## OBJECTIVE
Retype only what runs from the beginning of the data through the line with "fs.extend([(n, n +"; please omit the pictures and keep every line exact.

>> start

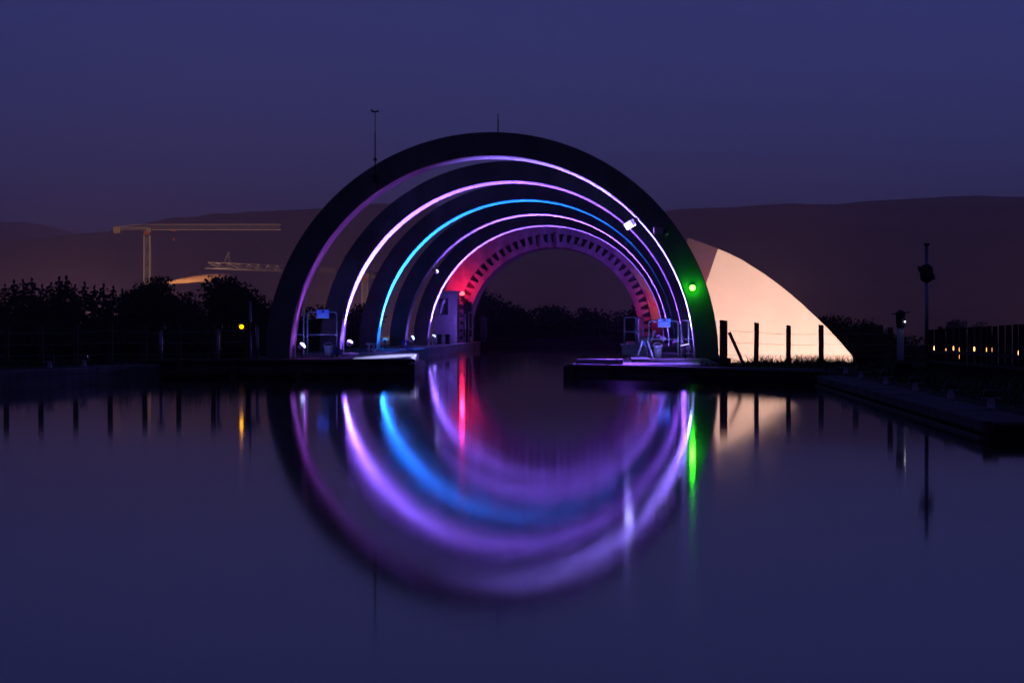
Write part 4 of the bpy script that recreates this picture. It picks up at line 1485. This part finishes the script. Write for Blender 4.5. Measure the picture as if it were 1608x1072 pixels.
def grass():
    rr = random.Random(5)
    vs, fs = [], []

    def blade(x, y, z, h, lean, wd):
        a = rr.uniform(0, 6.28)
        dx, dy = math.cos(a) * wd, math.sin(a) * wd
        b = rr.uniform(0, 6.28)
        lx, ly = math.cos(b) * lean * h, math.sin(b) * lean * h
        n = len(vs)
        vs.extend([(x - dx, y - dy, z - 0.03), (x + dx, y + dy, z - 0.03), (x + dx * .7 + lx * .4, y + dy * .7 + ly * .4, z + h * .6), (x - dx * .7 + lx * .4, y - dy * .7 + ly * .4, z + h * .6), (x + lx, y + ly, z + h)])
        fs.extend([(n, n + 1, n + 2, n + 3), (n + 3, n + 2, n + 4)])

    for _ in range(15000):                      # right bank
        y = rr.uniform(34, 72)
        x = lerp(XR, y) + 0.75 + abs(rr.gauss(0, 1.0)) * 2.6
        if y > 66 and x < 2.6:
            continue
        near = math.sin(x * 3.1) * math.sin(y * 1.7 + x)
        blade(x, y, ground_z(x, y), rr.uniform(0.03, 0.09) * (1 + 0.6 * max(0, near)), rr.uniform(0.2, 0.9), rr.uniform(0.004, 0.008))
    for p in fp + [(1.75, 64.9, 0, 0, 0), (3.2, 65.8, 0, 0, 0), (3.95, 66.2, 0, 0, 0), (4.05, 66.4, 0, 0, 0), (4.7, 66.8, 0, 0, 0)]:      # tufts at the posts
        for _ in range(130):
            x, y = p[0] + rr.gauss(0.05, 0.13), p[1] - 0.15 + rr.gauss(0, 0.12)
            blade(x, y, ground_z(x, y), rr.uniform(0.08, 0.26), rr.uniform(0.2, 1.2), rr.uniform(0.004, 0.008))
    for _ in range(9000):                       # left bank
        y = rr.uniform(45, 78)
        x = lerp(XL, min(y, 69)) - 0.7 - abs(rr.gauss(0, 1.0)) * 2.4
        if y > 72 and x > -9.6:
            continue
        blade(x, y, ground_z(x, y), rr.uniform(0.04, 0.13), rr.uniform(0.2, 0.9), rr.uniform(0.004, 0.009))
    me = bpy.data.meshes.new('grass')
    me.from_pydata(vs, [], fs)
    me.materials.append(M['blade'])
    o = bpy.data.objects.new('grass', me)
    COL.objects.link(o)
    tag(o, 'rough grass growing along both banks', 'grass', kind='stuff')


grass()

# ------------------------------------------------------------------ haze
def haze(density):
    m = bpy.data.materials.new('haze')
    m.use_nodes = True
    nt = m.node_tree
    nt.nodes.clear()
    o = nt.nodes.new('ShaderNodeOutputMaterial')
    v = nt.nodes.new('ShaderNodeVolumePrincipled')
    v.inputs['Color'].default_value = (0.97, 0.80, 0.88, 1)
    v.inputs['Density'].default_value = density
    v.inputs['Anisotropy'].default_value = 0.65
    nt.links.new(v.outputs[0], o.inputs['Volume'])
    ob = MB().box(-14000, 14000, -300, 15500, -40, 430).build('haze', m)
    tag(ob, 'thin violet evening haze filling the valley', 'haze', kind='stuff')


haze(1.8e-4)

>> end

## TASK ANSWER
Write part 4 of the bpy script that recreates this picture. It picks up at line 1485. This part finishes the script. Write for Blender 4.5. Measure the picture as if it were 1608x1072 pixels.
def grass():
    rr = random.Random(5)
    vs, fs = [], []

    def blade(x, y, z, h, lean, wd):
        a = rr.uniform(0, 6.28)
        dx, dy = math.cos(a) * wd, math.sin(a) * wd
        b = rr.uniform(0, 6.28)
        lx, ly = math.cos(b) * lean * h, math.sin(b) * lean * h
        n = len(vs)
        vs.extend([(x - dx, y - dy, z - 0.03), (x + dx, y + dy, z - 0.03), (x + dx * .7 + lx * .4, y + dy * .7 + ly * .4, z + h * .6), (x - dx * .7 + lx * .4, y - dy * .7 + ly * .4, z + h * .6), (x + lx, y + ly, z + h)])
        fs.extend([(n, n + 1, n + 2, n + 3), (n + 3, n + 2, n + 4)])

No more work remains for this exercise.